The retailer does not see the paddock either. He [or she] just negotiates a wholesale farm gate price or better still enlists a supplier to do all that dealing. These business people see value in cost reduction and the ability to bargain down. And they use the powerful levers of volume and distribution to achieve the best price.
Their perception of environmental value is profit and we are grateful that they focus on it. Without this system of wholesale production and efficient retail we would have far less money to spend at the movies.
We could say that in this scheme of producing, buying and selling produce environmental value does not exist. The value is in the goods that we manipulate the environment to produce.
‘Ah but…’ I hear you shout. We do value the environment for itself. Why else would we have national parks, laws to prevent clearing and pollution and whole bureaucracies assembled to manage all our development activities?
Well yes, there are some picturesque, relaxing or wild patches of the environment that we ‘value’ and sometimes pay good money to visit. There are also places of cultural significance that mean a great deal to us. And yes, we have planning in place to allocate and sometimes restrict activities to preserve and maintain areas that we hold dear.
But, and it’s a Kardashian sized butt, these are not direct, back pocket values.
We ‘value’ conservation, wilderness, cultural heritage and are prepared to forego some development to retain it — an opportunity cost that we collectively wear — and yet we rarely ever feel that we have actually paid money for this. Nor I would suggest would we pay directly if pushed.
Back in the day in a lecture I gave to my biodiversity class, I asked the students what they would be prepared to pay to know that elephants still existed in the wild in Africa [the technical term is ‘existence value’]. What from their wallets or purses would they prepared to give, right there and then? $5, maybe $10 they said, with concern on their faces. That was until I actually went round with a hat as though moving through the church pews and tested their commitment. None were actually able to part with their cash.
Radical suggestion
So here is a radical suggestion.
In our modern, city orientated system for living, there is no environmental value beyond a small suite of goods and services what we are prepared to pay for. No fiscal value to what the environment gives beyond what we can buy and sell because we have no system beyond cash to detect value and without cash our valuation senses have become numb.
If true I would say that this is not a failure of economics or even an unhealthy preoccupation with profit. It is actually a failure of perception. We simply do not know that we have a debt to the environment. We are not aware that we have been and continue to mine its resources without accounting the full cost.

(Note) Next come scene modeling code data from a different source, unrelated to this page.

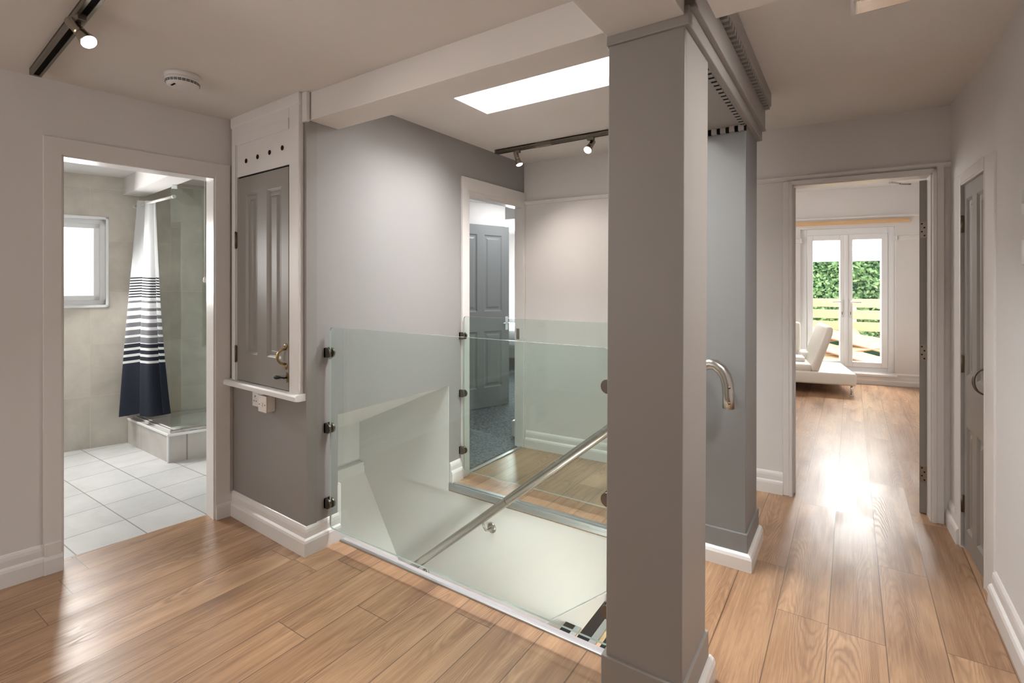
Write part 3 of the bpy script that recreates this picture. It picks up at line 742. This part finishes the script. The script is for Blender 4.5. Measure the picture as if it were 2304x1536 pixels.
# ------------------------------------------------------------------ track lights
def spot(parent, x, y, zc, aim, s, bulb, lr=1.0, back=.045):
    """adapter on the track, stem, lamp head pointing along aim"""
    ad = obj('adapter', B(x-.026*s, x+.026*s, y-.014, y+.014, zc-.050, zc-.018, .003), M['track'], parent)
    obj('stem', T([(x, y, zc-.048), (x, y, zc-.070), (x, y, zc-.082)], .005, 10), M['nickel'], ad)
    a = Vector(aim).normalized()
    c = Vector((x, y, zc-.082)) - a*back*s
    q = Vector((0, 0, 1)).rotation_difference(a).to_matrix().to_4x4()
    mx = Matrix.Translation(c) @ q @ Matrix.Diagonal((s*lr, s*lr, s, 1))
    hd = obj('lamp_head', lathe(bmesh.new(), [(0, 0), (.020, 0), (.022, .003), (.022, .052), (.024, .055), (.024, .060), (.021, .062), (.021, .066), (.024, .068), (.024, .074), (.027, .078), (.033, .104), (.033, .108), (.031, .108), (.030, .104), (0, .104)], mx, 28), M['nickel'], parent)
    obj('lamp_lens', lathe(bmesh.new(), [(0, .1045), (.030, .1045), (.029, .111), (.018, .116), (0, .118)], mx, 28), M[bulb], hd)
    L = bpy.data.lights.new('spot', 'SPOT'); L.energy = 34; L.color = (1, .89, .82); L.spot_size = math.radians(135); L.spot_blend = 1.0; L.shadow_soft_size = .03
    o = bpy.data.objects.new('spot_light', L); COL.objects.link(o)
    o.location = c + a*.135*s; o.rotation_euler = Vector((0, 0, -1)).rotation_difference(a).to_euler()
def track(parent, x0, x1, y, zc, w=.018, frame=None):
    bm = bmesh.new()
    box(bm, x0, x1, y-w, y-w+.006, zc-.030, zc, .001); box(bm, x0, x1, y+w-.006, y+w, zc-.030, zc, .001); box(bm, x0, x1, y-w, y+w, zc-.008, zc)
    box(bm, x0, x1, y-w, y-w+.010, zc-.031, zc-.026); box(bm, x0, x1, y+w-.010, y+w, zc-.031, zc-.026)
    t_ = obj('track', bm, M['track'], parent, frame)
    obj('track_slot', B(x0+.004, x1-.004, y-w+.006, y+w-.006, zc-.026, zc-.009), M['dark'], t_, frame)
    obj('end_cap', B(x0-.012, x0+.004, y-w-.001, y+w+.001, zc-.031, zc, .002), M['track'], parent, frame)
tr1 = thing('track_light', 'dark ceiling track with a lit spot lamp over the hall, nearest the viewer', 'track light', (-2.3, .69, 2.40))
track(tr1, 0, 1.8, 0, 2.40, .020, F((-3.142, .716), math.atan2(-.071, .939)))
spot(tr1, -2.325, .648, 2.40, (.62, .30, -.72), 1.08, 'bulb', .76, .055)
tr2 = thing('track_light', 'dark ceiling track with two lit spot lamps above the landing', 'track light', (-1.6, 3.20, 2.445))
track(tr2, -2.285, -.95, 3.20, 2.445)
obj('track_joint', B(-1.93, -1.80, 3.181, 3.219, 2.412, 2.445, .002), M['track'], tr2)
spot(tr2, -2.100, 3.20, 2.445, (.30, .02, -.85), .95, 'bulbw', .85)
spot(tr2, -1.492, 3.20, 2.445, (-.08, -.66, -.70), .95, 'bulb', .9)

# ------------------------------------------------------------------ emergency light
em = thing('emergency_light', 'clear emergency bulkhead light with a green indicator on the corridor ceiling', 'emergency light', (.15, 2.2, 2.445))
obj('gear_tray', B(.005, .40, 2.125, 2.235, 2.425, 2.445, .004), M['upvc'], em)
obj('diffuser', B(.0, .405, 2.115, 2.245, 2.385, 2.43, .015, 4), M['clear'], em)
obj('lamp_tube', T([(.03, 2.18, 2.412), (.36, 2.18, 2.412)], .010, 12), M['plastic'], em)
obj('indicator', B(.244, .258, 2.243, 2.247, 2.392, 2.404, .001), M['led'], em)
obj('end_cap', B(-.004, .018, 2.113, 2.247, 2.388, 2.445, .006), M['plastic'], em)

# ------------------------------------------------------------------ corridor cupboard door (right wall)
bm = door_leaf(bmesh.new(), .420, 1.910, .03, [(.045, .160, .10, .64), (.240, .360, .10, .64), (.045, .160, .905, 1.835), (.240, .360, .905, 1.835)], 0, 0)
# leaf frame: x runs towards the far end, front faces into the corridor (+y of fr)
fd = fr @ Matrix.Translation((.574, -.004, .015)) @ Matrix.Rotation(PI, 4, 'Z')
rd = struct('door_1', bm, M['greyd'], fd, 'grey panelled cupboard door in the right wall', 'door')
for z in (1.722, .979, .235):
    bm = bmesh.new(); box(bm, .572, .592, -.004, .004, z-.045, z+.045, .001); tube(bm, [(.578, .004, z-.046), (.578, .004, z+.046)], .006, 10)
    obj('hinge', bm, M['hinge'], rd, fr)
hm = T([(.187, -.006 + .044*math.sin(PI*k/14), .945 + .060*math.cos(PI*k/14)) for k in range(15)], [.0045]*4 + [.0055, .006, .0065, .007, .0065, .006, .0055] + [.0045]*4, 12)
obj('handle', hm, M['bronze'], rd, fr)

# wall controls at the right picture edge
th_ = thing('thermostat', 'white wall thermostat with a grey top on the right wall, above the light switch', 'thermostat', (.525, 2.57, 1.64))
obj('casing', B(.513, .525, 2.47, 2.552, 1.652, 1.692, .003), M['plastic'], th_)
obj('display', B(.513, .525, 2.47, 2.552, 1.692, 1.740, .003), M['alu'], th_)
ls = thing('light_switch', 'white light switch plate on the right wall, below the thermostat', 'light switch', (.525, 2.57, 1.52))
pl = obj('face_plate', B(.517, .525, 2.485, 2.571, 1.472, 1.562, .003), M['plastic'], ls)
obj('rocker_switch', B(.513, .519, 2.518, 2.538, 1.50, 1.534, .002), M['plastic'], ls)

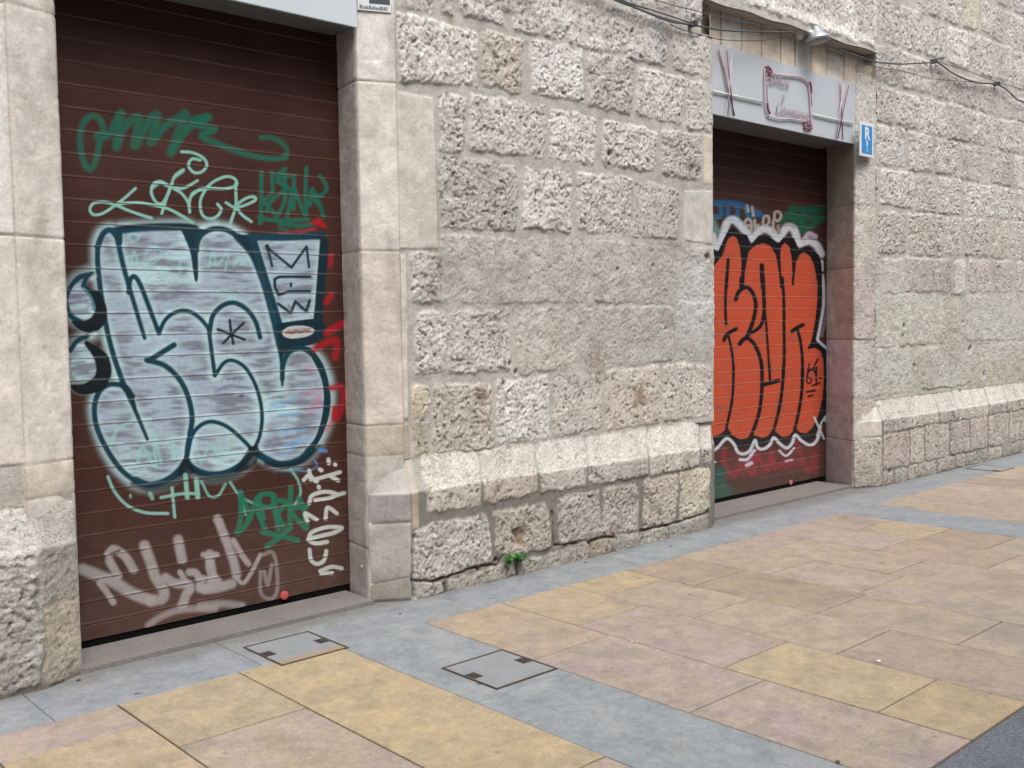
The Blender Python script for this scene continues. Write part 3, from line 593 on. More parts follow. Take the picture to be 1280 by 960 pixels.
    p.stroke([(290,618),(265,585),(235,577),(203,580),(175,603),(159,655),(166,720),(196,790),(242,860),(290,902),(335,918)], 17, TEAL); p.stroke([(300,905),(345,922),(400,910),(445,878),(474,838)], 22, TEAL); p.stroke([(290,920),(350,938),(420,920),(470,875)], 18, DK, .8, .8)
    p.fill([(232,572),(268,578),(300,640),(298,668),(275,620)], (7, 48, 60), .8)
    p.fill([(470,820),(490,850),(505,880),(460,890),(445,880)], DK, .8, .8)
    # drops at the left
    for dy, q in ((0, 0), (1, 1)):
        if not q:
            p.fill([(62,290),(75,250),(102,222),(130,245),(155,290),(160,325),(142,350),(112,352),(80,335)], CY, .8, tex=silver)
            p.stroke([(150,200),(105,212),(72,255),(61,300),(78,342),(115,366)], 17, TEAL); p.fill([(118,225),(140,245),(176,262),(202,320),(192,372),(155,400),(110,392),(80,362),(120,360),(150,345),(162,315),(150,280),(128,250)], DK, 1.0)
            p.fill([(68,292),(80,255),(102,228),(122,248),(148,285),(153,320),(138,343),(114,347),(84,330)], CY, .8, tex=silver); p.stroke([(120,240),(132,212),(152,198)], 14, TEAL); p.stroke([(150,215),(160,205)], 14, WHT, .8, .7); p.stroke([(120,245),(150,285),(158,322)], 10, (20,110,120), .8, .8)
        else:
            p.fill([(78,515),(85,468),(105,430),(135,450),(162,498),(164,540),(140,566),(108,566),(85,548)], CY, .8, tex=silver)
            p.stroke([(135,412),(100,428),(75,462)], 15, TEAL); p.fill([(130,425),(165,445),(205,478),(218,535),(195,588),(148,610),(98,608),(76,580),(120,575),(155,555),(165,525),(155,485),(125,440)], DK, 1.0); p.fill([(82,512),(90,470),(106,436),(130,455),(154,498),(157,538),(136,561),(110,560),(88,545)], CY, .8, tex=silver); p.stroke([(150,412),(160,405)], 16, CY, .9, .7)
    p.z(240, 400, 4.3636)
    p.stroke([(205,0),(212,60),(225,130)], 15, (10, 40, 50)); p.stroke([(140,50),(215,80),(287,107)], 15, (10, 40, 50)); p.stroke([(282,15),(220,75),(170,126)], 14, (10, 40, 50))
    p.z(240, 270, 6.4); L = (10, 52, 64)
    p.stroke([(640,400),(604,255),(795,412),(916,245),(936,408)], 22, L, smooth=False); p.stroke([(600,240),(606,262)], 34, L)
    p.stroke([(944,486),(700,486),(660,506),(662,570),(692,632),(775,604),(940,602)], 24, L, smooth=False); p.stroke([(790,540),(790,560)], 22, L)
    p.stroke([(688,702),(788,775),(826,684),(914,764),(940,678)], 24, L, smooth=False); p.stroke([(770,712),(790,745)], 18, (110, 125, 100), .6, .8)
    # green throw at the top
    p.z(80, 120, 6)
    p.stroke([(300,300),(285,205),(250,160),(195,155),(140,215),(120,320),(130,430),(165,530),(205,545),(240,480),(262,380),(275,300)], 44, GRN, .75, .8)
    p.stroke([(255,300),(345,285),(430,130),(392,385),(450,240),(560,160),(532,375),(640,180),(700,150),(652,345),(750,230),(870,160),(905,150),(800,425),(880,300),(960,210),(1080,160)], 58, GRN, .7, .82)
    p.z(240, 120, 6)
    p.stroke([(0,180),(110,165),(30,215),(170,250),(70,300),(200,360),(350,420),(500,458),(610,470),(700,460)], 52, GRN, .6, .9, w2=34); p.stroke([(700,460),(712,400),(665,345),(590,310),(520,312)], 36, GRN, .8, .75)
    # mint signature
    p.z(80, 120, 6); kw = dict(w=22, col=MINT, soft=.35)
    for l in ([(535,693),(460,760),(380,822),(290,880),(222,890),(194,852),(220,806),(290,795),(370,812),(500,865),(655,917)], [(400,810),(560,800),(700,825),(760,838),(850,880),(965,952)], [(778,672),(722,640),(668,662),(655,730),(690,795),(735,805),(775,740),(800,670)],
              [(893,553),(832,600),(800,680),(760,790),(733,880)], [(1000,635),(900,690),(820,690),(880,730),(930,800),(942,872),(940,790),(975,722),(1080,692)], [(880,418),(960,425),(1040,462),(1070,520),(1030,570),(970,572),(932,520),(960,472),(1020,482)]): p.stroke(l, **kw)
    p.stroke([(660,690),(720,650),(770,670)], 26, MINT, .5, .8); p.stroke([(835,600),(890,560)], 30, MINT, .5, .8)
    p.z(240, 120, 6)
    for l in ([(0,742),(60,700),(130,692),(250,695),(332,668),(318,620),(250,605),(150,650),(90,720),(60,800),(76,890),(130,922),(190,900),(218,850),(190,810)], [(325,660),(330,750),(325,840),(285,960)], [(255,800),(320,835),(400,818),(475,780),(460,755),(400,770),(338,822),(370,885),(445,942)]): p.stroke(l, **kw)
    # second green tag
    kw = dict(w=30, col=GRN, soft=.5, alpha=.88)
    for l in ([(522,572),(520,760),(518,950)], [(600,572),(600,720),(545,790),(620,880)], [(700,545),(640,600),(690,700),(600,780),(560,860)], [(690,560),(695,780),(620,930)], [(640,640),(740,720),(715,900)], [(765,600),(760,850)], [(765,690),(850,890),(850,720),(858,540)], [(880,820),(905,700),(930,800)], [(960,600),(1010,685),(960,750),(890,720),(950,800),(985,905)], [(505,915),(650,935),(870,925)], [(640,600),(730,600)]): p.stroke(l, **kw)
    p.z(240, 270, 6.4)
    p.stroke([(700,60),(850,80),(950,70)], 36, GRN, .6, .8); p.stroke([(700,100),(760,110)], 30, GRN, .6, .7); p.stroke([(540,60),(560,0)], 30, GRN, .6, .7)
    p.fill([(940,60),(1010,5),(1050,40),(1085,110),(1040,90)], RED, .8, .95, smooth=False); p.stroke([(860,128),(980,102)], 26, (175, 60, 75), .8, .6); p.stroke([(700,135),(850,118)], 24, (150, 70, 90), .9, .4)
    p.stroke([(1112,315),(1105,400)], 38, RED, .5, .9); p.stroke([(1112,630),(1075,690)], 62, RED, .5, .95, w2=30); p.stroke([(1085,930),(1185,860)], 50, RED, .5, .95)
    p.z(240, 400, 4.3636)
    p.stroke([(735,70),(830,20)], 34, RED, .5, .9); p.stroke([(670,160),(740,120),(790,115),(780,205)], 34, RED, .6, .9); p.stroke([(762,370),(815,366),(828,430),(800,520),(775,535),(780,480)], 34, RED, .6, .95); p.stroke([(735,600),(760,560)], 24, (190, 60, 80), .9, .5)
    # lower mint letters
    p.z(90, 580, 4.3636); kw = dict(w=17, col=MINT, soft=.4, alpha=.9)
    for l in ([(195,70),(235,155),(305,228),(400,265),(522,270)], [(545,130),(560,290)], [(485,183),(600,162),(690,162)]): p.stroke(l, **kw)
    p.stroke([(618,60),(628,182)], 24, MINT, .4, .9); p.stroke([(678,85),(685,182)], 26, MINT, .4, .9); p.stroke([(425,160),(438,188)], 20, MINT, .6, .8); p.stroke([(318,170),(319,180)], 14, MINT, .6, .7)
    p.z(250, 560, 4.8)
    for l in ([(8,200),(55,288),(110,284),(152,215)], [(180,205),(240,288),(330,335),(425,362)], [(245,280),(275,400)], [(540,125),(588,195),(602,275),(562,350)]): p.stroke(l, 16, (120, 180, 165), .4, .85)
    p.stroke([(560,125),(640,140),(700,110),(690,75)], 12, (80, 140, 190), .6, .7); p.stroke([(715,12),(755,18)], 20, (80, 140, 200), .5, .85); p.stroke([(470,150),(540,155)], 22, DK, .9, .7)
    kw = dict(w=30, col=(14, 112, 86), soft=.45, alpha=.93)
    for l in ([(242,262),(245,400),(225,512)], [(250,285),(292,400),(270,470),(222,502)], [(300,425),(345,300),(400,275),(445,290),(430,350),(350,372),(395,500)], [(440,290),(455,400),(470,490)], [(545,238),(540,350),(540,465)], [(475,315),(520,330),(470,395),(500,470)], [(640,350),(545,372),(630,480)], [(375,505),(480,528),(585,552)], [(545,478),(470,540),(400,590)], [(350,300),(380,420)], [(590,300),(620,360),(640,480)]): p.stroke(l, **kw)
    kw = dict(w=24, col=WHT, soft=.3, alpha=.95)
    for l in ([(622,192),(655,165),(700,205)], [(655,135),(665,190)], [(692,188),(760,168),(840,145)], [(780,168),(830,195)], [(770,68),(773,92)], [(810,98),(812,100)], [(718,128),(728,134)], [(712,232),(714,238)], [(655,332),(672,285),(752,262),(818,278),(765,303),(690,312)], [(828,280),(866,270)], [(645,440),(632,392),(700,430)], [(752,425),(765,358),(820,392)],
              [(650,545),(672,505),(760,475),(850,478),(800,508),(700,532),(650,548),(690,572),(762,563)], [(656,610),(666,672),(702,695),(742,675),(757,618)], [(720,738),(790,712),(850,722)], [(728,752),(790,750)]): p.stroke(l, **kw)
    # grey tag near the floor
    G_ = (168, 161, 160); p.z(90, 580, 4.3636); kw = dict(col=G_, soft=.45, alpha=.88)
    for l, w in (([(60,575),(130,602),(220,640),(330,705),(430,745)], 62), ([(430,745),(490,735),(500,690),(455,615),(430,540),(395,445)], 56), ([(200,490),(230,465),(290,505),(335,575)], 46), ([(205,530),(250,610)], 46), ([(578,412),(600,520)], 52), ([(150,650),(190,700),(225,755)], 34),
                 ([(510,620),(560,650),(640,660),(620,720),(600,770)], 50), ([(640,590),(680,600),(720,690),(770,640)], 40), ([(750,490),(765,600)], 46), ([(590,590),(650,690)], 30)): p.stroke(l, w, **kw)
    p.stroke([(415,880),(480,835),(600,795),(780,790)], 34, G_, .7, .7); p.stroke([(210,490),(260,472)], 14, (80, 50, 45), .5, .9)
    p.z(250, 560, 4.8)
    for l, w in (([(105,425),(150,540),(195,660),(220,760)], 52), ([(200,555),(250,640),(290,695)], 34), ([(55,650),(60,735),(110,800)], 44), ([(20,640),(100,640)], 34), ([(362,640),(300,760),(255,810),(205,765)], 24), ([(0,840),(80,845),(190,815)], 56), ([(0,780),(60,790)], 40)): p.stroke(l, w, **kw)
    for l in ([(362,740),(365,870),(425,905),(462,850),(458,700),(432,625),(380,640)], [(430,700),(405,820),(385,740)]): p.stroke(l, 22, G_, .5, .5)
    p.stroke([(0,948),(130,935),(250,945)], 42, G_, .7, .7)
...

No one has put in the marketing dollars to create the brand ‘environment’ equivalent to the Mercedes logo stamped onto the bonnet. Not surprisingly most people do not see the environmental value and happily continue to purchase the goods at bargain prices.
Even though we know that we are degrading soils, wasting almost half the food we produce and sending valuable resources to landfill, none of these things matter at the checkout. There will be few folk willing enough to buy the $4 net of sustainably produced onions when there is a net of equally good looking onions in the same isle at $1 because our perception of value is right there in the store. It happens as we compare the price per kilo to what is in our back pockets. We find it hard to make purchasing decisions on values that are distant and intractable.
A challenge
Here is a challenge for you.
Every time you make a purchase of anything from a tomato to a television, force yourself to consider the environmental value in the goods that you are about to buy.
Do not use these thoughts to make yourself feel guilty, go ahead and buy anyway, but do have a thought for what happened in or to the environment to make your purchase possible.